** Objective **
Repeat exactly, please, the lines that begin at the start of the listing and end at the line holding "b = B(); q = at(420, 1262, 25.2);".
★ ★ ★ ★ ★
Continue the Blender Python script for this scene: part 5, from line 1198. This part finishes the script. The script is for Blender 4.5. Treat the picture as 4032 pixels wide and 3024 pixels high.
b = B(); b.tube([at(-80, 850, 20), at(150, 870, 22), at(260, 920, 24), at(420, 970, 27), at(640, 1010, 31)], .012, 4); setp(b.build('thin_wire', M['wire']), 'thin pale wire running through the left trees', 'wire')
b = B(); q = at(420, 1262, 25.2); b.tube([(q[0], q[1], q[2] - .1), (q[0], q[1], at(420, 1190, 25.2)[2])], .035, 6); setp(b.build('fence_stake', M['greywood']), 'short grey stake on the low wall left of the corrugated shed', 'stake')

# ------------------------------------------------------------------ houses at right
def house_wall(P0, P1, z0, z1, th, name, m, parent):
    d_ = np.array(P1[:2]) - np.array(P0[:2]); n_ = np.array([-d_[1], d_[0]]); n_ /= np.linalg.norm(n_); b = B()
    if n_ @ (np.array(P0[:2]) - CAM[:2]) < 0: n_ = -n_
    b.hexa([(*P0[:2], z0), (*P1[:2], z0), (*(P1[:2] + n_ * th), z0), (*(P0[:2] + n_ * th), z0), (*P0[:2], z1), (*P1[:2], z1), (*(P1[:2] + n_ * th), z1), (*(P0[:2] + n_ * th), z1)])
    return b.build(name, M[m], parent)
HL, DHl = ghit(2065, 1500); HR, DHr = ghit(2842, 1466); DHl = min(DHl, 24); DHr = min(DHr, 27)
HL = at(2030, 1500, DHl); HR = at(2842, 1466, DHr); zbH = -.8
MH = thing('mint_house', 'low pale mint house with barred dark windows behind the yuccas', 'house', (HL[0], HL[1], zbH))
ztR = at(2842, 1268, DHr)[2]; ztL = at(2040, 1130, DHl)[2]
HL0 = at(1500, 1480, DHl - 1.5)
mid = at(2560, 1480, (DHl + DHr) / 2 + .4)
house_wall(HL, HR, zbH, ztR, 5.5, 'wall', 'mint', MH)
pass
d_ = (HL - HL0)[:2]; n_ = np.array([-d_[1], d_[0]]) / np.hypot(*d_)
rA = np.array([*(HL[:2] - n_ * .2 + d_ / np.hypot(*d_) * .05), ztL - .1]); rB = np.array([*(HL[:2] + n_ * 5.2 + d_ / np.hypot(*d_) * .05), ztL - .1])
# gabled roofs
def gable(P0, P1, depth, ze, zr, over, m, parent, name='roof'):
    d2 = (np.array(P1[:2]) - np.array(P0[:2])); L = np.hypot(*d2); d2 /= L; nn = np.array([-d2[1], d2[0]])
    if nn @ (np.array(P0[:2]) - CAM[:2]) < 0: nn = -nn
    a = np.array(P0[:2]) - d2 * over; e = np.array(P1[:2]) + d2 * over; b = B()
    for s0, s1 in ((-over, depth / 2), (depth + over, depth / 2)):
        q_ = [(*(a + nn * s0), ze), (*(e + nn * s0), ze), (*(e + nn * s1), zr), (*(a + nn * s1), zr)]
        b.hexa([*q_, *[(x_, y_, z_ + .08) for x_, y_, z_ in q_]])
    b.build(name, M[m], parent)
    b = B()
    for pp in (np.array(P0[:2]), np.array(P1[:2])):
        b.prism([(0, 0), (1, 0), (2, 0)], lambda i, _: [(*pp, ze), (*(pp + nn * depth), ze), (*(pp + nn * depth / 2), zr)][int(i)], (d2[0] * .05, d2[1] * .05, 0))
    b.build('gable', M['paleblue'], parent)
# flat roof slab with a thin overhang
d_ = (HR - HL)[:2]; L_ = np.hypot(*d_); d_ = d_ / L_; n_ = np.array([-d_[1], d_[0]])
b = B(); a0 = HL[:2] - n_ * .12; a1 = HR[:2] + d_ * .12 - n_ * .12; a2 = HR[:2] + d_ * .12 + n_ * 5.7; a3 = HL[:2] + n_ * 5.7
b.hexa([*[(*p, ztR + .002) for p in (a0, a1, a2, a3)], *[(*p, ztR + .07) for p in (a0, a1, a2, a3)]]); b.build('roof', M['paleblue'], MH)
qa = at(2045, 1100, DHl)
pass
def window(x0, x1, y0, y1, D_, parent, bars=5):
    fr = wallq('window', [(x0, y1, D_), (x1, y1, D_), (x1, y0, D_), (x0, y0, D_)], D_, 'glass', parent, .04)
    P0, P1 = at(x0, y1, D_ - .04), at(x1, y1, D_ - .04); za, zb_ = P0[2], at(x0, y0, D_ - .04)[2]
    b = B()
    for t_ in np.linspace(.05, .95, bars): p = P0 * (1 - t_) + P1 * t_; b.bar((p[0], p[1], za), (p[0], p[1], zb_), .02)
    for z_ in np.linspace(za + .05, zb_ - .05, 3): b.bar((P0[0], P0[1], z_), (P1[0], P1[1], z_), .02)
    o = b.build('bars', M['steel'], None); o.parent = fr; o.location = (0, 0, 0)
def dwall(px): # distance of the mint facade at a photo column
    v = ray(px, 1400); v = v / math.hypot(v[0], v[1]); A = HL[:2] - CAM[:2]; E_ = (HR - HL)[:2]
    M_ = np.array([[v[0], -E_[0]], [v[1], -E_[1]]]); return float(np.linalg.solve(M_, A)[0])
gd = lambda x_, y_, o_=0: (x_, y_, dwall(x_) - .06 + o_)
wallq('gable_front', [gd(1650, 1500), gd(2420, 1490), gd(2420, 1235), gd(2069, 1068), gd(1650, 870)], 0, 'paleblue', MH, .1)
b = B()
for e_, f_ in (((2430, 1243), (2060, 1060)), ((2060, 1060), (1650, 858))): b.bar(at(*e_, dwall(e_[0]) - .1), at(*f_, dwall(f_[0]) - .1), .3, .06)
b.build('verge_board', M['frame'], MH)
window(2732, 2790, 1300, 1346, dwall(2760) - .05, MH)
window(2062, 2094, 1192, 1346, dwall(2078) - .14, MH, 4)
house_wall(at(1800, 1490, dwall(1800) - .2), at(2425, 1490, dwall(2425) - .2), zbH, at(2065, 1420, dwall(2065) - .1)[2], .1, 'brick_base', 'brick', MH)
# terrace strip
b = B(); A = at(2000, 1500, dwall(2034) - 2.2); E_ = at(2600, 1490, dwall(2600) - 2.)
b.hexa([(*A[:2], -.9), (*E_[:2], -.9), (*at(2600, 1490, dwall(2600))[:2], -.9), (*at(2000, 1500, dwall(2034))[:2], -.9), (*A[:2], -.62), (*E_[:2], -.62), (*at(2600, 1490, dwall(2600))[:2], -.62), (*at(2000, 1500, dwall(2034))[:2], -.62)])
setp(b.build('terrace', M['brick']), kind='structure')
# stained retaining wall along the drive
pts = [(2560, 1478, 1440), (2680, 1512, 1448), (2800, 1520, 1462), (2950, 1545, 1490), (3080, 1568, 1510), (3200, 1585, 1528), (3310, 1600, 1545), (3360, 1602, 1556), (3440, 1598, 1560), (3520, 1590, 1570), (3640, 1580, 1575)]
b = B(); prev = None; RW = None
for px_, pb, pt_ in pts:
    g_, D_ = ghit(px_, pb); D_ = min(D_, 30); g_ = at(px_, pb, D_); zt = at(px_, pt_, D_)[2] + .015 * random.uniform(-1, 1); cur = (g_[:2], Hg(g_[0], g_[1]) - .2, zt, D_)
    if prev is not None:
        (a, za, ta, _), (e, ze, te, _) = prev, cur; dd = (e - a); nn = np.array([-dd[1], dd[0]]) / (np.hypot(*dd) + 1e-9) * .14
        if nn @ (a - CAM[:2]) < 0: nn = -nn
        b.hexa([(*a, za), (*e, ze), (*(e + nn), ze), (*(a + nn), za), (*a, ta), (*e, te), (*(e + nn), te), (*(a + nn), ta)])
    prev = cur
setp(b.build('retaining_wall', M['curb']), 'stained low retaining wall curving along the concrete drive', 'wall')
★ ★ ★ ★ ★
** Finished answer **
Continue the Blender Python script for this scene: part 5, from line 1198. This part finishes the script. The script is for Blender 4.5. Treat the picture as 4032 pixels wide and 3024 pixels high.
b = B(); b.tube([at(-80, 850, 20), at(150, 870, 22), at(260, 920, 24), at(420, 970, 27), at(640, 1010, 31)], .012, 4); setp(b.build('thin_wire', M['wire']), 'thin pale wire running through the left trees', 'wire')
b = B(); q = at(420, 1262, 25.2); b.tube([(q[0], q[1], q[2] - .1), (q[0], q[1], at(420, 1190, 25.2)[2])], .035, 6); setp(b.build('fence_stake', M['greywood']), 'short grey stake on the low wall left of the corrugated shed', 'stake')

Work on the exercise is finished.